As of December, the U.S. will have been in a state of perpetual war for 75 years. We have been in a low-grade Civil War for about two-thirds of that time.
We committed to this course in 1968, when America elected Richard Nixon on just such a platform. Order at home, American order abroad. Vietnam was a Cold War activity, and even before it ended we had started another one, in Afghanistan, a war that even a Nobel Peace Prize winner, Barack Obama, has found unable to end “with honor.”
Peace with honor, to Americans, means peace with a promise by the other side not to attack us again. We left Vietnam, the North took over, but they have kept that promise and we have no problems with them today. Afghans won’t make that promise. They never have, they never will. So that war goes on.

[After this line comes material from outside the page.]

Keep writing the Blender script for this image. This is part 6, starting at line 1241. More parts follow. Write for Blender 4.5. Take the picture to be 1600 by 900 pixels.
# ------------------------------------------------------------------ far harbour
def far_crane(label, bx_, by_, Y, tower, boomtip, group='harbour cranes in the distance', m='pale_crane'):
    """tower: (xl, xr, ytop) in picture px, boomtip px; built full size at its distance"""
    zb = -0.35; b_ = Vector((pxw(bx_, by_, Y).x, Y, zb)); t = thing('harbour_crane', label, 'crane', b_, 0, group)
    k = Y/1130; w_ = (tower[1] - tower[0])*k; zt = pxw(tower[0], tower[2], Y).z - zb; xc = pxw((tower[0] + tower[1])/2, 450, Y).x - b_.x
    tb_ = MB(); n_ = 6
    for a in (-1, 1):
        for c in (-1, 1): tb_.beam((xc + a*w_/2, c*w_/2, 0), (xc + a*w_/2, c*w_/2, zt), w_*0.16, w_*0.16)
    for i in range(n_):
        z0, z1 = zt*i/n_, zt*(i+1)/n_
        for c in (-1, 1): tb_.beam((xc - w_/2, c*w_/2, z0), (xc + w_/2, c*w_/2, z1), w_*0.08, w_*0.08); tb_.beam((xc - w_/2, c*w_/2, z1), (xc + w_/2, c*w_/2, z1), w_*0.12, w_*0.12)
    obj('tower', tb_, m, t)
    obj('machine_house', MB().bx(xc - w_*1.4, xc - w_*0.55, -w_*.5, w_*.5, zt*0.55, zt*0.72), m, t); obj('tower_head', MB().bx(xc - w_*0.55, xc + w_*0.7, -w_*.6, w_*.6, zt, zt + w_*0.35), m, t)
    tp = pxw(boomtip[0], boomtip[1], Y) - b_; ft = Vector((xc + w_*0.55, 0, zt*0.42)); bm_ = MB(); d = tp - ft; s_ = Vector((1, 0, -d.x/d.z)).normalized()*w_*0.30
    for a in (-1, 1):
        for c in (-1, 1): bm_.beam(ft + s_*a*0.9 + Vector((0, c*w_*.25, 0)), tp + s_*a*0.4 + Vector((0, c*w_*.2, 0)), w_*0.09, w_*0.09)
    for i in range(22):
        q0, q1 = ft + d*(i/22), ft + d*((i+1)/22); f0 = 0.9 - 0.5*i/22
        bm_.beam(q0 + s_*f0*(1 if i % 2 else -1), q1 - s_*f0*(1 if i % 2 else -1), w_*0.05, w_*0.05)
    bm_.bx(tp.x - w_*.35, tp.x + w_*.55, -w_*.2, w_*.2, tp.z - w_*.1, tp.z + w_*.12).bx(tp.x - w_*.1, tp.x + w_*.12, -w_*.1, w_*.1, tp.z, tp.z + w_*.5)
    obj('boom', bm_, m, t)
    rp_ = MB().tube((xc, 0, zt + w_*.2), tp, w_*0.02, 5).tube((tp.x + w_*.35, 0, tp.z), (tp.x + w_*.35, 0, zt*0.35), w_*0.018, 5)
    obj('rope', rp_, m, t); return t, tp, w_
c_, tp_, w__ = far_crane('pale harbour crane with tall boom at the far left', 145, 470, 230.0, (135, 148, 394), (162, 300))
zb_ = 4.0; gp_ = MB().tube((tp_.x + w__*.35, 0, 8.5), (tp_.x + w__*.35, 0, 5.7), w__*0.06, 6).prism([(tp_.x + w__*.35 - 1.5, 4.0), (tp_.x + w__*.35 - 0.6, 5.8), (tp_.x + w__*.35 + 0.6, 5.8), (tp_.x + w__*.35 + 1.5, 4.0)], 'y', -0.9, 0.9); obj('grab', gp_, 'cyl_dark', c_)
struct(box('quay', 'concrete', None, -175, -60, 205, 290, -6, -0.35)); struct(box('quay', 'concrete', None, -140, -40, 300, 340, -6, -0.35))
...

What of the war back home? That war seemed to end in the 1970s, but it never really did. It remained a low-grade conflict under many names, the most common being The War on Drugs. The name of the drug changed, but the battlefield never did. It was poor people, brown people, often Hispanic people that generations learned to fight, hate and fear.
In 1864 the Civil War seemed intractable. It had been hiding under the tables when the Constitution was written. Slavery’s hands are all over the document. So that war had been going on, with increasing intensity, for a lifetime by 1864’s battles. That was to be war’s bloodiest year, and the outcome wasn’t certain until the November re-election of Abraham Lincoln. That result was made certain by some of the bloodiest battles of the war, especially one that destroyed my own home, Atlanta, and which is still remembered with an annual celebration that is taking place now.
In 2016 the Second Civil War also seems intractable. So, too, the foreign war. But as in 2016 we may be closer to the end of both than we realize.